Another rift in the competitive landscape between Airbus and Boeing has appeared. Airbus is ready to move forward with a deployable flight data and voice recorder system for commercial aircraft. Boeing has installed deployable recorders on at least three military aircraft fleets, but disagrees that the technology is appropriate or safe for commercial transports.
The Airbus concept involves deploying one of the two sets of flight data and cockpit voice recorders in the event of a mid-air collision or impact with the ground. The deployed unit includes a locator beacon, and is designed to float if the crash occurs in water.
The appeal of such a system is obvious. It could spare the industry the embarrassment of “losing” another aircraft. Air France flight 447 in 2009 was eventually found at the bottom of the South Atlantic, but the search was costly and took more than two years. Malaysia Airlines 370 is still missing, along with clues as to why it suddenly stopped transmitting before executing a series of seemingly purposeful manoeuvres.

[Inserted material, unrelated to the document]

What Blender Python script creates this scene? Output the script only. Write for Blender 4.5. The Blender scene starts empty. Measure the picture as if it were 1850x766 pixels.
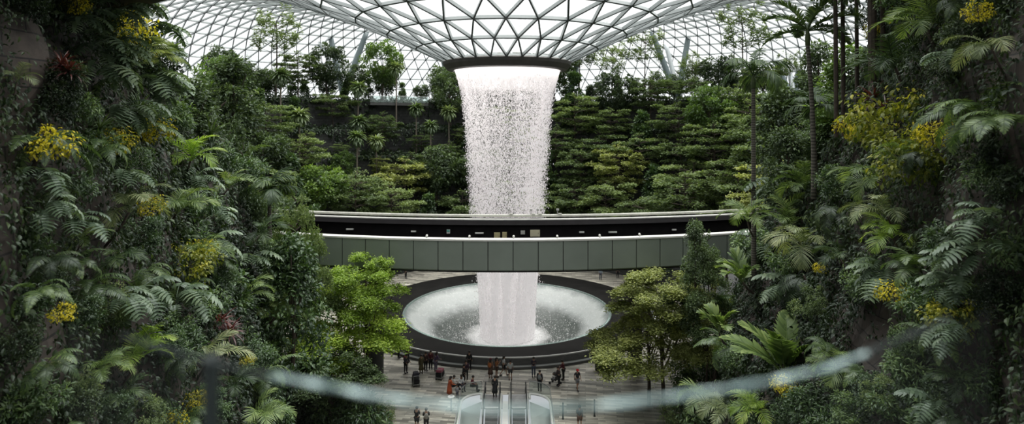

If either the Malaysian or French airliners were equipped with a deployable flight recorder, the narrative of the search would likely be very different. The locator beacon would vector search crews within seconds to a precise spot near the impact point. The recorders could be immediately recovered and downloaded, establishing facts and knocking down rumours. In the case of the Yemenia crash in 2009, a floating locator beacon could have saved lives. Boeing, however, knows these systems intimately and has doubts. The air transport system is so safe that only a handful of aircraft have been lost to the oceans in four decades, despite hundreds of millions of flights. Deployable recorders can be wrongly activated, and statistics state that a few such incidents will happen every year, risking injuries and damage on the ground.
Deployables are certainly not the only, or even the best, answer to the problem of missing airliners. Upgrading onboard data systems to prevent tampering and enable instant reports of deviations from the flight plan is an obvious place to start. Using ADS-B to track aircraft via satellite in real-time all over the world is a more complex undertaking, but another possible step.
But deployables may have a place as one of several solutions. Although such incidents are rare, their impact in the marketplace far outweighs their statistical relevance. The aviation industry must consider all options to prevent another MH370.